High resolution optical microprobe investigation of surface grinding stresses in Al2O3 and Al2O3/SiC nanocomposites

It has previously been suggested that Al2O3/SiC nanocomposites develop higher surface residual stresses than Al2O3 on grinding and polishing. In this work, high spatial resolution measurements of residual stresses in ground surfaces of alumina and nanocomposites were made by Cr3+ fluorescence microspectroscopy. The residual stresses from grinding were highly inhomogeneous in alumina and 2 vol.% SiC nanocomposites, with stresses ranging from ∼ −2 GPa within the plastically deformed surface layers to ∼ +0.8 GPa in the material beneath them. Out of plane tensile stresses were also present.

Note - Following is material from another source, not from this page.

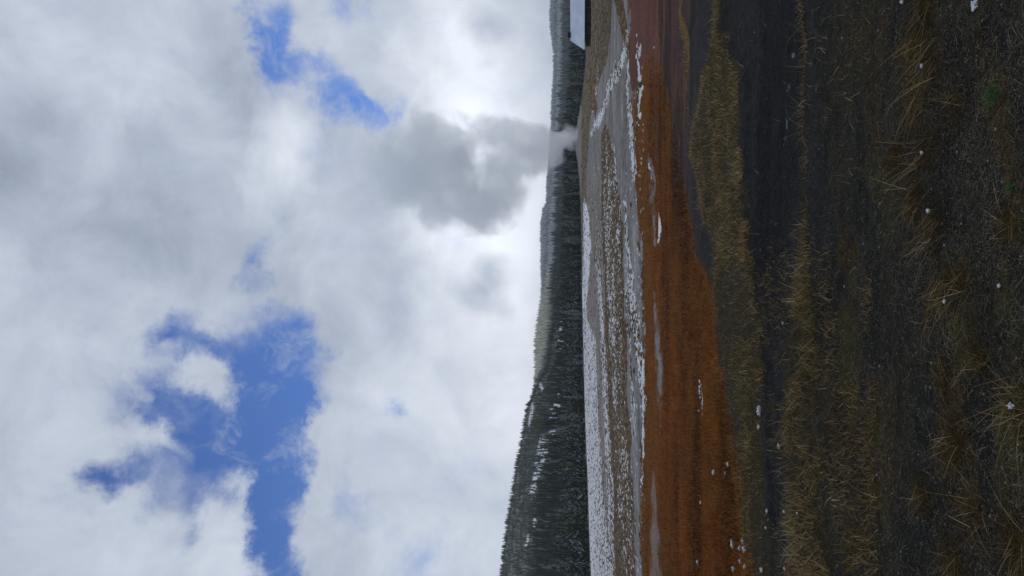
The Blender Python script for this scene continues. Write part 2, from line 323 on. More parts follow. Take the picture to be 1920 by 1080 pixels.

The stresses were much more uniform in 5 and 10 vol% SiC nanocomposites; no significant tensile stresses were present and the compressive stresses in the surface were ∼ −2.7 GPa. The depth and extent of plastic deformation were similar in all the materials (depth ∼ 0.7–0.85 μm); the greater uniformity and compressive stress in the nanocomposites with 5 and 10 vol% SiC was primarily a consequence of the lack of surface fracture and pullout during grinding. The results help to explain the improved strength and resistance to severe wear of the nanocomposites.